_Goal of the exercise_
Leave out every picture, and retype exactly the lines from the line with "Write the bpy" through the line with "rnd = random.Random(7)", both ends included.

========================

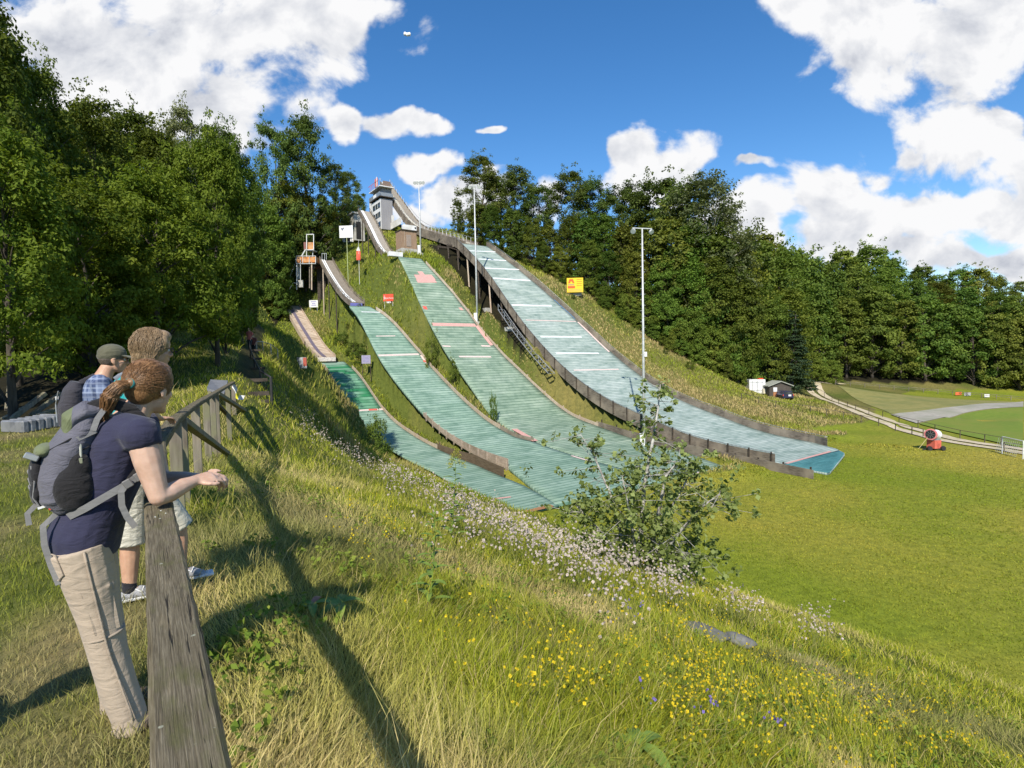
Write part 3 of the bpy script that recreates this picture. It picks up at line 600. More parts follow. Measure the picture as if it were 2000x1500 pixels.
# ================================================================ second jump
j2 = thing('ski_jump', 'long grey green ski jump with red emblem, left of the largest one', 'ski jump', J2.pt(8, .5))
landing_mat(J2, 'landing_slope', j2, M_J2, 12, 130, thick=.45)
for a, b_, mt, w in [((844, 633.5), (929, 635), PINKL, .5), ((931, 636), (961, 675), PINKL, .6), ((864, 676), (880, 676.5), PALEP, .2), ((940, 676), (957, 676.5), PALEP, .25), ((897, 697), (959, 697), PALEP, .26), ((1136, 818), (1206, 843), PINKL, .8), ((1005, 838), (1046, 862), PINKL, .75), ((1097, 953), (1148, 943), PALEP, .3), ((1322, 931), (1378, 920.5), PALEP, .22), ((826, 601), (834, 602), REDL, .5), ((897, 603), (904, 604), PINKL, .4)]:
    lineseg(J2, j2, a, b_, mt, w)
# red bank emblem: a dot over a square S
for a, b_, w in [((811, 541.5), (847, 541.5), .85), ((814, 549.3), (851, 549.3), .5)]: lineseg(J2, j2, a, b_, PINKL, w, 'emblem_bar')
lineseg(J2, j2, (818, 534), (828, 534), PINKL, .7, 'emblem_dot')
side_board(J2, j2, 1, 27, J2.s1-1, .42, WOODP, .0, step=3.2, base=-.3, post_h=.5, wob=.06)
def hD(t): return float(np.interp(t, [-2.5, 3, 12, 20, 30], [.78, .85, .95, .85, .5]))
# lower right wall runs straight on past the end of the mats
class _Ext(Strip):
    def __init__(s, b, f): s.b = b; s.f = f; s.s0 = -3
    def pt(s, t, f, up=0, off=0):
        if t >= 24: return s.b.pt(t, s.f, up, off)
        q = s.b.pt(24, s.f); e = np.array([25.2, 44.7]); k = (24-t)/26.5; p = q[:2]*(1-k)+e*k+C*off
        z = np.interp(t, s.b.g, s.b.z) if t > 6 else np.interp(t, [-2.5, 6], [LZ, float(np.interp(6, s.b.g, s.b.z))]); return np.array([p[0], p[1], z+up])
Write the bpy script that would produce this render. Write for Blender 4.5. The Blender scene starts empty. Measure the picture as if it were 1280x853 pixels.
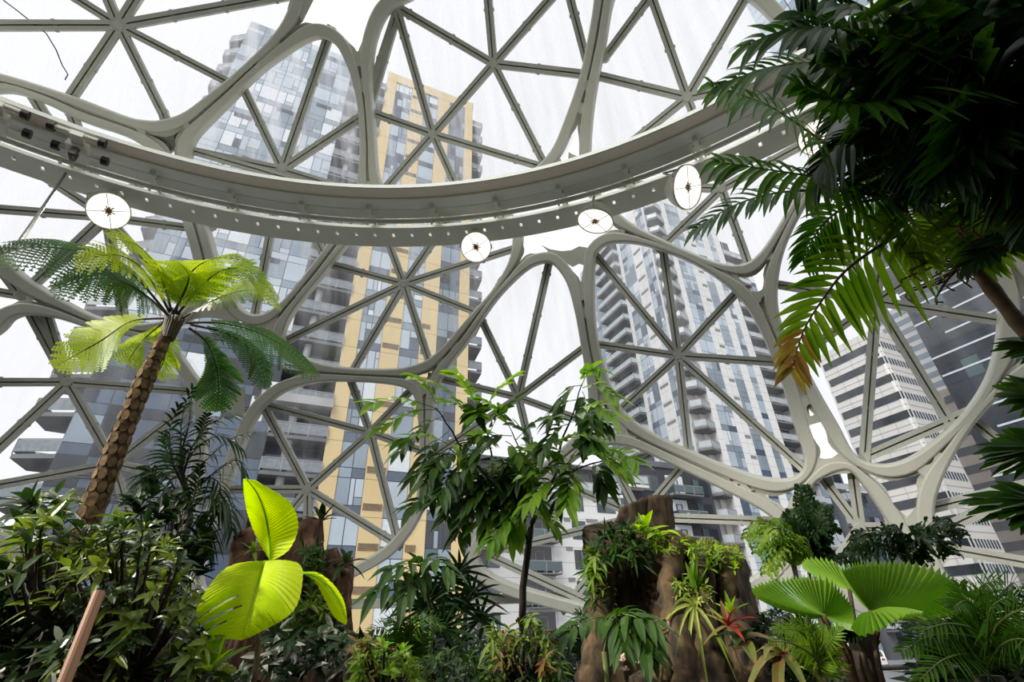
import bpy, bmesh, math, random
from mathutils import Vector, Matrix, noise
SC = bpy.context.scene
COL = SC.collection
R = math.radians
rnd = random.Random(7)

# ------------------------------------------------------------------ camera
FPX, PITCH, ROLL = 620.0, R(30.7), R(1.9)
CX, CY = 640.0, 426.5
_c, _s = math.cos(ROLL), math.sin(ROLL)
_cp, _sp = math.cos(PITCH), math.sin(PITCH)

def ray(x, y):
    u, v = x - CX, CY - y
    r, t = u*_c + v*_s, -u*_s + v*_c
    return Vector((r, FPX*_cp - t*_sp, FPX*_sp + t*_cp)).normalized()

def W(x, y, d):
    """the point seen at pixel x, y of the 1280 x 853 photograph, d metres away"""
    return ray(x, y) * d

cam_data = bpy.data.cameras.new('camera')
cam = bpy.data.objects.new('camera', cam_data)
COL.objects.link(cam)
cam_data.sensor_width = 36.0
cam_data.lens = FPX / 1280 * 36
cam_data.clip_end = 2000
right = Vector((_c, _s*_sp, -_s*_cp))
# camera axes: forward, image up and image right in world space
fwd = Vector((0, _cp, _sp))
true_up = Vector((0, -_sp, _cp))
img_right = Vector((1, 0, 0))*_c - true_up*_s
img_up = Vector((1, 0, 0))*_s + true_up*_c
m = Matrix((img_right, img_up, -fwd)).transposed().to_4x4()
cam.matrix_world = m
SC.camera = cam
SC.view_settings.view_transform = 'Standard'
SC.view_settings.look = 'None'
SC.view_settings.gamma = 1
SC.view_settings.use_curve_mapping = False
SC.view_settings.exposure = 0.0

# ------------------------------------------------------------------ materials
MATS = {}
def srgb(c):
    return tuple(((v/12.92) if v <= 0.04045 else ((v+0.055)/1.055)**2.4) for v in c)

def new_mat(name):
    mt = bpy.data.materials.new(name); mt.use_nodes = True
    nt = mt.node_tree; nt.nodes.clear()
    out = nt.nodes.new('ShaderNodeOutputMaterial')
    MATS[name] = mt
    return mt, nt, out

def ramp_noise(nt, scale, c1, c2, detail=3, coords='Object', stretch=None, lo=0.35, hi=0.65):
    tc = nt.nodes.new('ShaderNodeTexCoord')
    src = tc.outputs[coords]
    if stretch:
        mp = nt.nodes.new('ShaderNodeMapping'); mp.inputs['Scale'].default_value = stretch
        nt.links.new(src, mp.inputs['Vector']); src = mp.outputs['Vector']
    nz = nt.nodes.new('ShaderNodeTexNoise'); nz.inputs['Scale'].default_value = scale
    nz.inputs['Detail'].default_value = detail
    nt.links.new(src, nz.inputs['Vector'])
    rp = nt.nodes.new('ShaderNodeValToRGB')
    rp.color_ramp.elements[0].position = lo; rp.color_ramp.elements[1].position = hi
    rp.color_ramp.elements[0].color = (*c1, 1); rp.color_ramp.elements[1].color = (*c2, 1)
    nt.links.new(nz.outputs['Fac'], rp.inputs['Fac'])
    return rp, nz

def solid(name, c1, c2=None, rough=0.5, scale=3, metal=0.0, spec=0.5, bump=0.0, stretch=None, lo=0.35, hi=0.65):
    mt, nt, out = new_mat(name)
    b = nt.nodes.new('ShaderNodeBsdfPrincipled')
    b.inputs['Roughness'].default_value = rough; b.inputs['Metallic'].default_value = metal
    b.inputs['Specular IOR Level'].default_value = spec
    rp, nz = ramp_noise(nt, scale, c1, c2 or c1, stretch=stretch, lo=lo, hi=hi)
    nt.links.new(rp.outputs['Color'], b.inputs['Base Color'])
    if bump:
        bp = nt.nodes.new('ShaderNodeBump'); bp.inputs['Strength'].default_value = bump
        nt.links.new(nz.outputs['Fac'], bp.inputs['Height']); nt.links.new(bp.outputs['Normal'], b.inputs['Normal'])
    nt.links.new(b.outputs['BSDF'], out.inputs['Surface'])
    return mt

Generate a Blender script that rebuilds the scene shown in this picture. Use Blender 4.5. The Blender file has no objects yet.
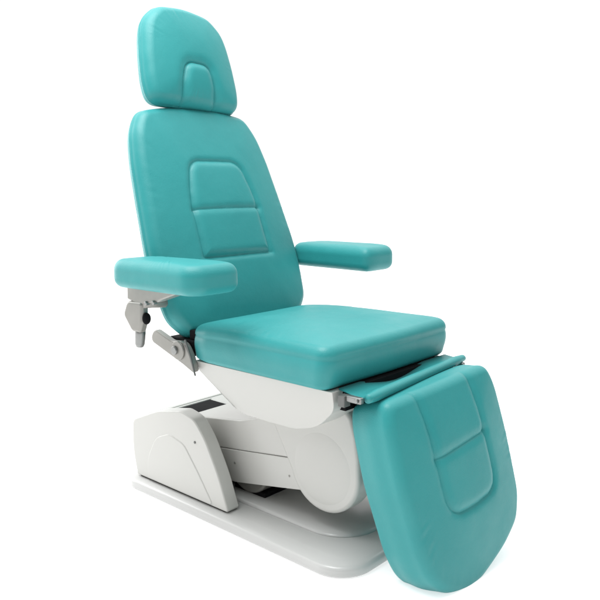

========================

_Task response_
Write the bpy script that would produce this render. Write for Blender 4.5. The Blender scene starts empty. Measure the picture as if it were 1280x853 pixels.
import bpy, bmesh, math, random
from mathutils import Vector, Matrix, noise
SC = bpy.context.scene
COL = SC.collection
R = math.radians
rnd = random.Random(7)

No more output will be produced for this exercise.